Forty years after first reading the beloved story, I am still learning the lessons of the Little Prince. He was right, after all, that it is the children who really understand what is important.


Before I became one myself, a beekeeper once told me that the first year of beekeeping is the easiest because the bees show you what to do. While I really hope that my first year was not my easiest, I understand why this wise person shared this with me. The bees do show you what to do, by showing you precisely what NOT to do. They let you know when you have upset them or when you have made a mistake. The truth can really hurt.


One of my first-year beekeeper lessons was that I should not have used a blade to whittle an entrance reducer when I had never used such a tool before. Eager to get to my next task, I sliced into my finger and damaged a nerve. Earlier this week, my little apprentice and I split our two hives to make four.

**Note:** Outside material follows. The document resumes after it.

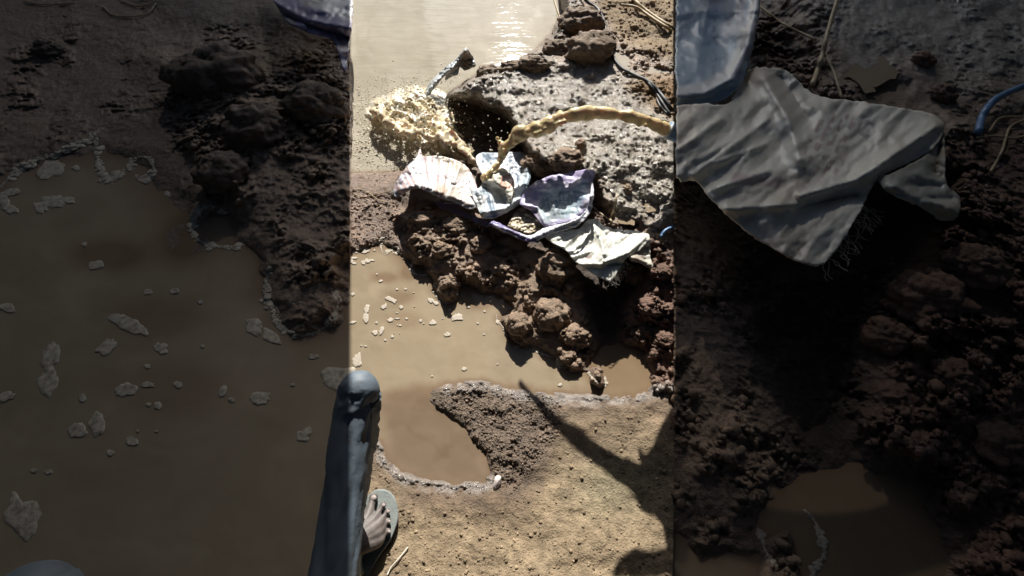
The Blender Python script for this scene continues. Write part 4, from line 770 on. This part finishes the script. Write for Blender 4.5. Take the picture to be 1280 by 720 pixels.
b1 = remeshed([p for q in body for p in q[0]], [r for q in body for r in q[1]], .009); b2 = remeshed(fp, fr, .0026)
o = mesh_np('body', *merge([b1, b2]), SKIN); under(o, pt)
def trouser(pts, seed, knee_fold=0):
    q = spline(pts, 12); n = len(q); seg = 48; P3 = [Vector(a[:3]) for a in q]; co = []; fc = []; a = None
    for i in range(n):
        t = (P3[min(i + 1, n - 1)] - P3[max(i - 1, 0)]).normalized()
        if a is None: a = t.cross(Vector((0, 0, 1))).normalized()
        a = (a - t * a.dot(t)).normalized(); b = t.cross(a)
        for j in range(seg):
            an = 2 * math.pi * j / seg; f = float(fbm(np.array(math.cos(an) * 1.6 + i * .10 + seed), np.array(math.sin(an) * 1.6 + i * .22), 4, 12)); w = 1 + .14 * (1 - 2.6 * abs(f)); co.append(tuple(P3[i] + (a * math.cos(an) + b * math.sin(an)) * q[i][3] * w))
    for i in range(n - 1):
        for j in range(seg): fc.append((i * seg + j, i * seg + (j + 1) % seg, (i + 1) * seg + (j + 1) % seg, (i + 1) * seg + j))
    return co, fc
shin = [W3(430, 716, .075, .042), W3(431, 690, .105, .038), W3(435, 648, .16, .036), W3(441, 607, .22, .036), W3(446, 580, .27, .036), W3(450, 547, .36, .038), W3(450, 512, .45, .041)]
kc = [(kn.x, kn.y, kn.z, .074)]
tr = [trouser(shin + [(kn.x, kn.y - .008, kn.z - .01, .041)], 1), trouser([(kn.x, kn.y + .005, kn.z, .041), (kn.x - .012, kn.y - .08, kn.z - .035, .039), (kn.x * .5 + hipR.x * .5 - .012, kn.y * .5 + hipR.y * .5, kn.z * .5 + hipR.z * .5 - .02, .043), (*hipR, .075)], 5), trouser([(*(ankL + Vector((0, 0, .02))), .055), (*(ankL * .5 + kneeL * .5), .06), (kneeL.x, kneeL.y - .01, kneeL.z - .01, .07)], 9), trouser([(*kneeL, .066), (*(kneeL * .5 + hipL * .5), .075), (*hipL, .105)], 13)]
def ball(c, r):
    v0, f0 = ico(4); return ([tuple(Vector(c) + Vector(v) * r * (1 + .05 * float(fbm(np.array(v[0] * 2.), np.array(v[1] * 2. + v[2]), 3, 7)))) for v in v0], [tuple(int(i) for i in f) for f in f0])
tr += [ball(kn, .042), ball(kneeL, .072), ball((-.43, -.24, .36), .15)]
tro = mesh_np('trousers', *merge(tr), TROUS); under(tro, pt)
o = mesh_np('seam', *tube_np(spline([tuple(P(u, v, h)) for u, v, h in ((464, 492, .515), (463, 530, .47), (458, 570, .40), (452, 610, .33), (449, 650, .25), (446, 690, .18))], 6), .0022, 6), rough_mat('seam_thread', (.03, .04, .055), rough=.7)); under(o, pt)
# hem with its yellow edge
hem = W3(430, 716, .075, .043); ax = (Vector(W3(431, 690, .105, 0)[:3]) - Vector(hem[:3])).normalized(); a = ax.cross(Vector((0, 1, 0))).normalized(); b = ax.cross(a)
ring = [tuple(Vector(hem[:3]) + (a * math.cos(t) + b * math.sin(t)) * .044) for t in np.linspace(0, 2 * math.pi, 40)]
o = mesh_np('hem_piping', *tube_np(ring, .0035, 8), rough_mat('yellow_piping', (.6, .5, .12), rough=.5)); under(o, pt)
ts = spline([(-.43, -.16, .38, .16), (-.43, -.22, .5, .16), (-.43, -.28, .66, .16), (-.43, -.31, .82, .16), (-.43, -.32, .91, .075)], 8)
o = mesh_np('shirt', *tube_np([t_[:3] for t_ in ts], [t_[3] for t_ in ts], 28), SHIRT); under(o, pt)
v0, f0 = ico(4); m_ = (v0[:, 2] > -.1) | (v0[:, 1] < -.25); idx = {int(k): n for n, k in enumerate(np.nonzero(m_)[0])}
o = mesh_np('hair', (v0[m_] * .094 + np.array([-.43, -.326, 1.088])), [tuple(idx[int(i)] for i in f) for f in f0 if all(m_[f])], rough_mat('black_hair', (.02, .017, .015), rough=.5)); under(o, pt)
nail = rough_mat('toenail', (.34, .29, .27), rough=.4, var=.1)
for tip, sz in (((467, 620.5), 1), ((479.6, 629.5), .62), ((485.4, 637.5), .6), ((486.4, 650), .56), ((486.5, 662.5), .54)):
    v0, f0 = ico(2); o = mesh_np('toenail', v0 * np.array([.0085, .0075, .003]) * sz + np.array(P(tip[0], tip[1] + 2, SO + .011 + .0115 * sz ** .6)), f0, nail); under(o, pt)
# sandal
SAND = rough_mat('grey_rubber', (.20, .225, .215), rough=.6, var=.2, scale=40); STRAP = rough_mat('strap_rubber', (.13, .14, .135), rough=.5)
sol = spline([(458, 621), (468, 613), (480, 611.5), (490, 617), (496, 629), (498, 645), (494, 662), (486, 679), (474, 695), (464, 712), (455, 730), (444, 738), (433, 730), (432, 710), (438, 685), (446, 655), (458, 621)], 6)[:-1]
nS = len(sol); co = [tuple(P(u, v, GZ + .001)) for u, v in sol] + [tuple(P(u, v, SO - .003)) for u, v in sol]; cen = sol.mean(0); co += [tuple(P(cen[0] + (u - cen[0]) * .96, cen[1] + (v - cen[1]) * .97, SO)) for u, v in sol]
fc = [(i, (i + 1) % nS, nS + (i + 1) % nS, nS + i) for i in range(nS)] + [(nS + i, nS + (i + 1) % nS, 2 * nS + (i + 1) % nS, 2 * nS + i) for i in range(nS)] + [tuple(range(2 * nS, 3 * nS))[::-1], tuple(range(nS))]
sa = mesh_np('sandal', co, fc, SAND, smooth=False); under(sa, pt)
for q, w in (([(452, 630, .03), (460, 638, .050), (466, 652, .062), (467, 668, .070), (462, 686, .086), (450, 698, .10)], .008), ([(484, 690, .002), (478, 684, .03), (470, 674, .062), (460, 668, .078), (448, 664, .07)], .008)):
    q = spline(q, 8); c, f = tube_np([P(u, v, SO + h + .004) for u, v, h in q], w, 12, flat=.35); o = mesh_np('strap', c, f, STRAP); o.parent = sa; o.matrix_parent_inverse = Matrix.Translation(-Vector(pt.location))
o = None
# ------------------------------------------------------------ leaning tree whose bough shades the dry soil
BARK = rough_mat('bark', (.12, .085, .06), rough=.85, var=.3, scale=40, bump=.6, bscale=90, bdist=.006); LEAF = rough_mat('leaf', (.06, .09, .03), rough=.5, var=.3, scale=12)
def up(u, v, t=2.35, h=.04): return P(u, v, h) + SUN * t
tt = tag(thing('tree', (3.3, 2.3, 0)), 'low tree right of the view whose bough reaches over the strip', 'tree')
bp = [(*up(650, 452), .008), (*up(668, 476), .010), (*up(690, 505), .013), (*up(715, 528), .016), (*up(745, 548), .020), (*up(775, 570), .026), (*up(805, 592), .035), (*up(850, 615), .042), (1.1, 2.2, 1.38, .05), (2.2, 2.3, 1.1, .06), (3.3, 2.3, .3, .08), (3.3, 2.3, -.1, .1)]
q = spline(bp, 8); o = mesh_np('trunk', *tube_np([a[:3] for a in q], [a[3] * 1.0 for a in q], 14, .12), BARK); under(o, tt)
def plate(pl, t=2.35, th=.004):
    pl = spline(pl + pl[:1], 4)[:-1]; n = len(pl); a = [up(u + random.gauss(0, .8), v + random.gauss(0, .8), t + .03 * math.sin(u * .1)) for u, v in pl]; co = [tuple(p) for p in a] + [tuple(p + Vector((0, -.6, .8)) * th) for p in a]
    return co, [tuple(range(n))[::-1], tuple(range(n, 2 * n))] + [(i, (i + 1) % n, n + (i + 1) % n, n + i) for i in range(n)]
for pl in ([(798, 540), (812, 545), (838, 496), (856, 488), (858, 560), (845, 585), (812, 578), (800, 560)], [(800, 575), (840, 580), (856, 610), (858, 668), (843, 666), (826, 648), (806, 620)], [(770, 712), (790, 695), (815, 690), (842, 678), (856, 690), (856, 728), (772, 728)]):
    o = mesh_np('broad_leaf', *plate(pl), LEAF, smooth=False); under(o, tt)
c, f = tube_np([up(834, 655), up(840, 690), up(845, 705)], .012, 8); o = mesh_np('twig', c, f, BARK); under(o, tt)
lv = []
for i in range(420):
    p = Vector((3.2 + random.gauss(0, .35), 2.35 + random.gauss(0, .35), 1.15 + random.gauss(0, .25)))
    d = Vector((random.gauss(0, 1), random.gauss(0, 1), random.gauss(-.2, .6))).normalized() * .07; s = d.cross(Vector((0, 0, 1))).normalized() * .02
    lv.append(([tuple(p - d), tuple(p + s), tuple(p + d), tuple(p - s)], [(0, 1, 2, 3)]))
o = mesh_np('crown', *merge(lv), LEAF, smooth=False); under(o, tt)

I picked up my smoker by the wrong end, and it took time for me to realize that it was burning my finger, the one that had been deadened by the injury.


I didn't feel the pain; at least, I didn't feel it right away. My son didn't understand what was happening to him until one day, it was all too much. A lifetime of being the underdog, of needing support through his days, of playing his best part despite the push and pull of a neurological system that beats to its own drum...a lifetime of trying to stand tall from the bottom of the charts...took a harsh turn.


Most of the school year has been an impossible struggle for this child with a heart so big it is unfathomable how it can be contained in his tiny body. At school, he was barely recognizable as the boy who had been celebrated for his kindness the year before. It just wasn't working, and he knew it. After recovering with a few days of unlimited dirt bike rides and trips with me to my appointments which occasionally included detours for iced lattes, he shared his revelation...which must have come to him on our long car ride home from Trader Joe's: he thought it was actually good that he burst from the school when he was so mad; it was the only way to really let it be known what he needed. It was the only way to communicate that he was about to break.


Half an hour before, I had turned my head at the sound of a jar of pasta sauce that had slipped from someone's hand and smashed in the aisle. While I went back to filling my cart after that first glance, my son stepped up to assist with cleaning up a mess that he hadn't made. That is the version of this boy that I hope the world can see.


Through these trials of parenting, I have tried to listen to the voices inside my head, to fuel the fires for fear that my child's needs are misunderstood. Sometimes, though, it's not my voice that matters. It's the brave child that steps up to be heard, because he knows there is no other way. That's what matters. He is what matters.


I watched him today at one o'clock in the afternoon, his entire twelve-year-old frame folded up on one cushion of the couch as he slept. He had put in a couple of hours moving topsoil and driving the tractor with his dad before he worked on his school assignments, and he needed the rest as fuel for the journey...whichever journey is yet to come.


We don't know what's going to happen. We do know, though, that our child knows better than any of the rest of us what he really needs.


"I believe that for his escape he took advantage of the migration of a flock of wild birds."

--Antoine de Saint Exupery, The Little Prince


There were no wild birds involved in his escape, but he did come home to 27 chickens. And I really can use his help with the hives.